お膝元のドイツ国内工場の閉鎖をめぐり経営陣と激しく対立しているフォルクスワーゲン(VW)グループの労働組合が、ついに大規模ストライキに踏み切ったという。
きょうの各紙も「VW労組がスト、独工場閉鎖反対」などと取り上げているが、短時間の警告ストとはいえ、VWでのスト突入は2018年以来、6年ぶりとなるそうだ。
記事によると、ドイツの国内工場では所属する労組が異なる1工場を除く全工場で、従業員は作業を中断して集会を開いたり、早退したりしたという。従業員で構成する労働評議会のダニエラ・カバロ代表は「工場閉鎖、大量解雇、賃下げは越えてはならない一線で、受け入れない」とする声明を出したとも報じている。
VWの経営陣は9月、創業以来初となる独国内工場の閉鎖を検討すると発表。労組側は11月下旬の交渉で、昇給の保留などで15億ユーロ(約2400億円)を削減し、工場閉鎖を回避する対案を示したが、11月末の回答期限まで経営陣は受け入れなかったという経緯がある。
また、次回の労使交渉は12月9日を予定しているが、交渉がまとまらなければ無期限ストに発展する恐れもあり、「雇用不安が他業種に波及すればドイツ経済のさらなる悪化につながる可能性がある」(日経)とも伝えている。
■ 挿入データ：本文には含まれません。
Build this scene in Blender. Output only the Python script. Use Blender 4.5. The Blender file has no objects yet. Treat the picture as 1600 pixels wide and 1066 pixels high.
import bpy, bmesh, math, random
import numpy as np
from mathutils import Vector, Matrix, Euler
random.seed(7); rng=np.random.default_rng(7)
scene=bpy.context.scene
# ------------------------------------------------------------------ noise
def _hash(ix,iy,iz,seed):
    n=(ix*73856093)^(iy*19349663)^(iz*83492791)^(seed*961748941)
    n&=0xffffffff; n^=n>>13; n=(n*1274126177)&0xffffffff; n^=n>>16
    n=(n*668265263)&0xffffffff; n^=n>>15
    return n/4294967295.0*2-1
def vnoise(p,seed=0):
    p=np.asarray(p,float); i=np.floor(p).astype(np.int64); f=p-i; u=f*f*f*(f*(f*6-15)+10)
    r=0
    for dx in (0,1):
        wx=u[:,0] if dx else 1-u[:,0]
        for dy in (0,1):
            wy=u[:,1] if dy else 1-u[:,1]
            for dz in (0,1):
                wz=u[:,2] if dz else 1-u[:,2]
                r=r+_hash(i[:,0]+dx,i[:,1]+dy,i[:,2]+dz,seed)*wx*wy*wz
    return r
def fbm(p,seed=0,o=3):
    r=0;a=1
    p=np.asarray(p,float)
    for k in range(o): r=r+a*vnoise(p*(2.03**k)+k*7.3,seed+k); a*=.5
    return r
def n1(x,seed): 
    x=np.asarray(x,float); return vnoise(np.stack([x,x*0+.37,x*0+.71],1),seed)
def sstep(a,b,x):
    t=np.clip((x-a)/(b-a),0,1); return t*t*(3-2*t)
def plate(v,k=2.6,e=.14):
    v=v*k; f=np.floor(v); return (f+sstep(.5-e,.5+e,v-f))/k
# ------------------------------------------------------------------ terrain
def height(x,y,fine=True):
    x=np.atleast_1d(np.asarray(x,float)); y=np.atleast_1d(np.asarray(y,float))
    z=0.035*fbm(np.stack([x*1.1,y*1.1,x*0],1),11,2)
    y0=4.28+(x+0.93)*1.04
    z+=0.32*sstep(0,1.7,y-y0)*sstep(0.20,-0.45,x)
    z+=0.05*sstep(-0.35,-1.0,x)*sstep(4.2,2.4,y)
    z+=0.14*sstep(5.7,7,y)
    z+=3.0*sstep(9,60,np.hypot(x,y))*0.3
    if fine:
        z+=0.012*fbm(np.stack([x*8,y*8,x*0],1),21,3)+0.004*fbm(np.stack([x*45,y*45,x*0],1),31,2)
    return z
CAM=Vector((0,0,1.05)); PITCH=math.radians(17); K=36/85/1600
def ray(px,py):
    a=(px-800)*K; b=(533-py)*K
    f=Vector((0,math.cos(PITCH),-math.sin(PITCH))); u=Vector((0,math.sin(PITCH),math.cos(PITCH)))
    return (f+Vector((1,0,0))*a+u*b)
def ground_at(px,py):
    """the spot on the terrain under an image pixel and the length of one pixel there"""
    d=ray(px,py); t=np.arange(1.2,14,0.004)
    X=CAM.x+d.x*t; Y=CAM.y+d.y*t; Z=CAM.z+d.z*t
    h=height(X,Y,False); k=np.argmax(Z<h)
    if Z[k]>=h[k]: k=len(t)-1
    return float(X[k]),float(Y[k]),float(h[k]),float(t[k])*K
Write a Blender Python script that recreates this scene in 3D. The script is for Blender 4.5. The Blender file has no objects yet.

年の瀬を迎えて今年話題の「新語・流行語大賞」が発表されたほか、読売では恒例の読者が選ぶ「10大ニュース」の投票締め切りも来週12日に迫っているが、世界の自動車メーカーをみれば、労使対立のVWや業績悪化の日産自動車など重要な経営課題も山積しており、不安を抱きながらの越年となりそうだ。